The Irish Architectural Archive, in association with the Irish Architecture Foundation and Temple Bar Cultural Trust, presents a series of photographs of Temple Bar, taken just over twenty-five years ago, on the eve of the quarter’s regeneration.
The Temple Bar of the late 1980s was a place of narrow streets lined by mainly nineteenth-century industrial, commercial and domestic structures. Signs of neglect and urban decay were everywhere, engendered by the intention to develop the area as a major bus transportation hub. The building stock was allowed to slip into disrepair, and a significant number of structures were removed altogether. Many of the remaining buildings – however run-down – were rented out on cheap short-term leases which in turn brought to the area an increasingly bohemian fusion of culture, cafés and small-scale commerce. Out of this eclectic mixture an alternative vision for the future of the area emerged. In 1990 the Temple Bar Area Renewal and Development Act was passed, leading to the creation of Temple Bar Properties, the development company for the area, which organised the 1991 framework plan competition.
These photographs were mainly taken in 1985 by the Irish Architectural Archive as part of an Inner City Survey project. They date from a period when the transformation of the Temple Bar area into a bus station was very much a live proposal. When shot, therefore, the photographs were assumed to be a record of streets and buildings which would shortly no longer exist. Instead, they have become a portrait of Temple Bar on the eve of transformation. They show just what it was that all those who entered the framework plan competition had to deal with – an urban landscape which, humming as it well may have been with cultural and artistic vibrancy, was most obviously characterised by decomposing buildings and surface car-parks.

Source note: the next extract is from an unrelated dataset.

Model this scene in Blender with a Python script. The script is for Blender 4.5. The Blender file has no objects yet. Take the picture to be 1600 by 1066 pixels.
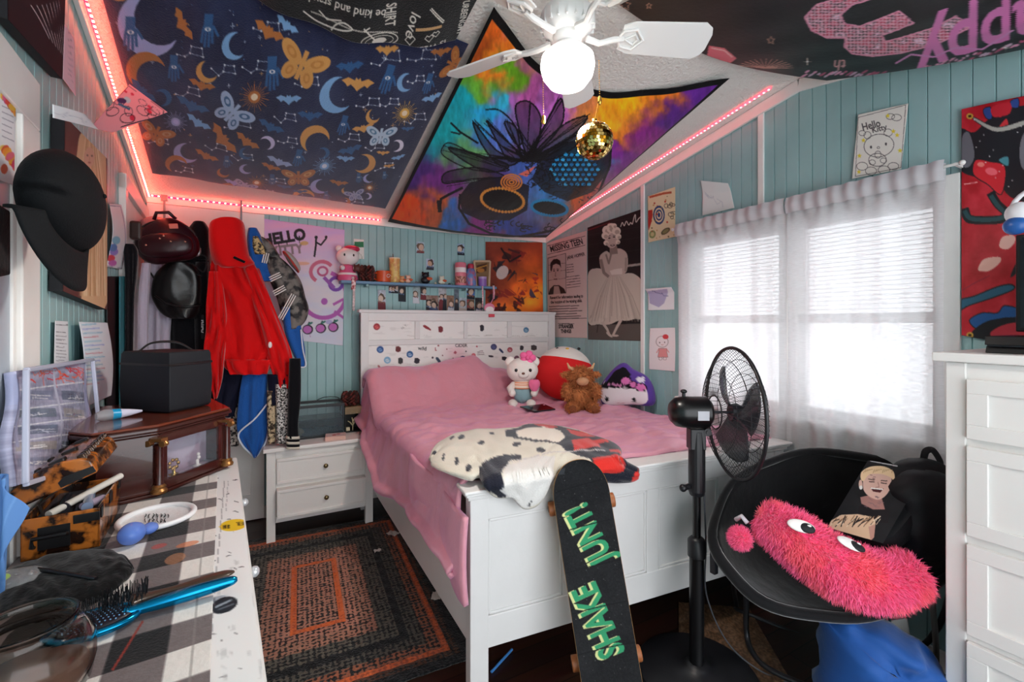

The framework plan competition was won by Group 91 Architects, a collective of eight young Irish architecture practices – Shay Cleary Architects, Grafton Architects, Paul Keogh Architects, McCullough Mulvin Architects, McGarry Nà Éanaigh Architects, O’Donnell and Tuomey Architects, Shane O’Toole Architects and Derek Tynan Architects. Central to their winning proposal was a recognition of the need to preserve as well as transform. Consequently, much of what stood in 1985 still stands. This gives the Temple Bar depicted in the photographs an odd resonance, at once almost unrecognisable and yet immediately familiar.